**The problem:**
All lines below must be repeated exactly, with the pictures omitted.

■ ■ ■ ■ ■ ■ ■

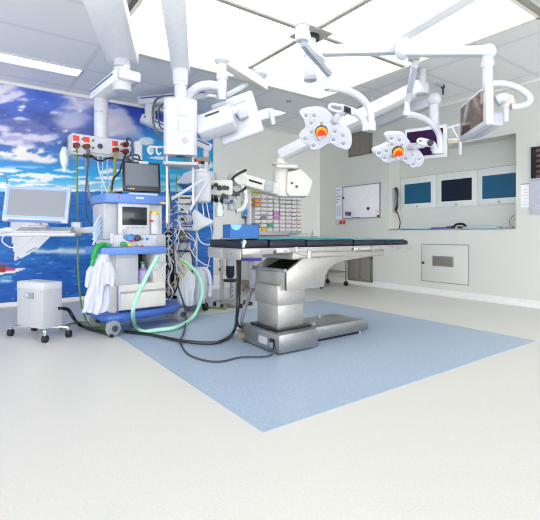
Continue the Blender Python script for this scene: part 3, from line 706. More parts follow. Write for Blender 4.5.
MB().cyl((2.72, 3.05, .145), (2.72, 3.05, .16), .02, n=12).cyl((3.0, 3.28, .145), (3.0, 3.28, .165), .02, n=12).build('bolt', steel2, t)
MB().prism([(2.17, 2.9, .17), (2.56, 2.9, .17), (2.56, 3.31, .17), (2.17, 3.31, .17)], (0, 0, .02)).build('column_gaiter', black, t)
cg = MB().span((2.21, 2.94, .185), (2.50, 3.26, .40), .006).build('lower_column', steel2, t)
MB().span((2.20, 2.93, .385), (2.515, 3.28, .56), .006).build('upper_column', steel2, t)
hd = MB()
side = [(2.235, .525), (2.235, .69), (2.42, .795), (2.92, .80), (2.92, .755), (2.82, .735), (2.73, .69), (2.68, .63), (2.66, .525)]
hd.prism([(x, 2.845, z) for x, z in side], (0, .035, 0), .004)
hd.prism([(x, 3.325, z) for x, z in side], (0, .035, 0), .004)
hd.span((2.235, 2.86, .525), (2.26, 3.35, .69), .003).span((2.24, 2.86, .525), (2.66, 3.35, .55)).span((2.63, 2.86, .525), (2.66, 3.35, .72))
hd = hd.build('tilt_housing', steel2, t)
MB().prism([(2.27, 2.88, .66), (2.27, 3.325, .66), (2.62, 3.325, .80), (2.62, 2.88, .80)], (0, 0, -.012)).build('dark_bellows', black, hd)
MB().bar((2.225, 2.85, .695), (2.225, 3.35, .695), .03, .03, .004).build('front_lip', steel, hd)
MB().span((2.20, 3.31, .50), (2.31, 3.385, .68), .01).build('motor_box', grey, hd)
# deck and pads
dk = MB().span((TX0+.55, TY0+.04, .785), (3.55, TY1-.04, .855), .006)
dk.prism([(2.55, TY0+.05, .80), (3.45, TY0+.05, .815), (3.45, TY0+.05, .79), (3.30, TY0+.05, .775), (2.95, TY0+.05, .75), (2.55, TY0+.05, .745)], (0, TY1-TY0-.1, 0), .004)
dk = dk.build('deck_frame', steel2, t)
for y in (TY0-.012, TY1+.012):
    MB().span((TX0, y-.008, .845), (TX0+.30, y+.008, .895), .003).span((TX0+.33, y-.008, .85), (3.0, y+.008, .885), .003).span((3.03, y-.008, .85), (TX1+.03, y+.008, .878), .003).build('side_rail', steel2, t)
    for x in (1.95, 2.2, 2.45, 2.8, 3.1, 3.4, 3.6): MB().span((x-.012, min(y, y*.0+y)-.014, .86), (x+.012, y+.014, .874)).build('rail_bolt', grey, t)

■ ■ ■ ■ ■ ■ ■

**Completed exercise:**
Continue the Blender Python script for this scene: part 3, from line 706. More parts follow. Write for Blender 4.5.
MB().cyl((2.72, 3.05, .145), (2.72, 3.05, .16), .02, n=12).cyl((3.0, 3.28, .145), (3.0, 3.28, .165), .02, n=12).build('bolt', steel2, t)
MB().prism([(2.17, 2.9, .17), (2.56, 2.9, .17), (2.56, 3.31, .17), (2.17, 3.31, .17)], (0, 0, .02)).build('column_gaiter', black, t)
cg = MB().span((2.21, 2.94, .185), (2.50, 3.26, .40), .006).build('lower_column', steel2, t)
MB().span((2.20, 2.93, .385), (2.515, 3.28, .56), .006).build('upper_column', steel2, t)
hd = MB()
side = [(2.235, .525), (2.235, .69), (2.42, .795), (2.92, .80), (2.92, .755), (2.82, .735), (2.73, .69), (2.68, .63), (2.66, .525)]
hd.prism([(x, 2.845, z) for x, z in side], (0, .035, 0), .004)
hd.prism([(x, 3.325, z) for x, z in side], (0, .035, 0), .004)
hd.span((2.235, 2.86, .525), (2.26, 3.35, .69), .003).span((2.24, 2.86, .525), (2.66, 3.35, .55)).span((2.63, 2.86, .525), (2.66, 3.35, .72))
hd = hd.build('tilt_housing', steel2, t)
MB().prism([(2.27, 2.88, .66), (2.27, 3.325, .66), (2.62, 3.325, .80), (2.62, 2.88, .80)], (0, 0, -.012)).build('dark_bellows', black, hd)
MB().bar((2.225, 2.85, .695), (2.225, 3.35, .695), .03, .03, .004).build('front_lip', steel, hd)
MB().span((2.20, 3.31, .50), (2.31, 3.385, .68), .01).build('motor_box', grey, hd)
# deck and pads
dk = MB().span((TX0+.55, TY0+.04, .785), (3.55, TY1-.04, .855), .006)
dk.prism([(2.55, TY0+.05, .80), (3.45, TY0+.05, .815), (3.45, TY0+.05, .79), (3.30, TY0+.05, .775), (2.95, TY0+.05, .75), (2.55, TY0+.05, .745)], (0, TY1-TY0-.1, 0), .004)
dk = dk.build('deck_frame', steel2, t)
for y in (TY0-.012, TY1+.012):
    MB().span((TX0, y-.008, .845), (TX0+.30, y+.008, .895), .003).span((TX0+.33, y-.008, .85), (3.0, y+.008, .885), .003).span((3.03, y-.008, .85), (TX1+.03, y+.008, .878), .003).build('side_rail', steel2, t)
    for x in (1.95, 2.2, 2.45, 2.8, 3.1, 3.4, 3.6): MB().span((x-.012, min(y, y*.0+y)-.014, .86), (x+.012, y+.014, .874)).build('rail_bolt', grey, t)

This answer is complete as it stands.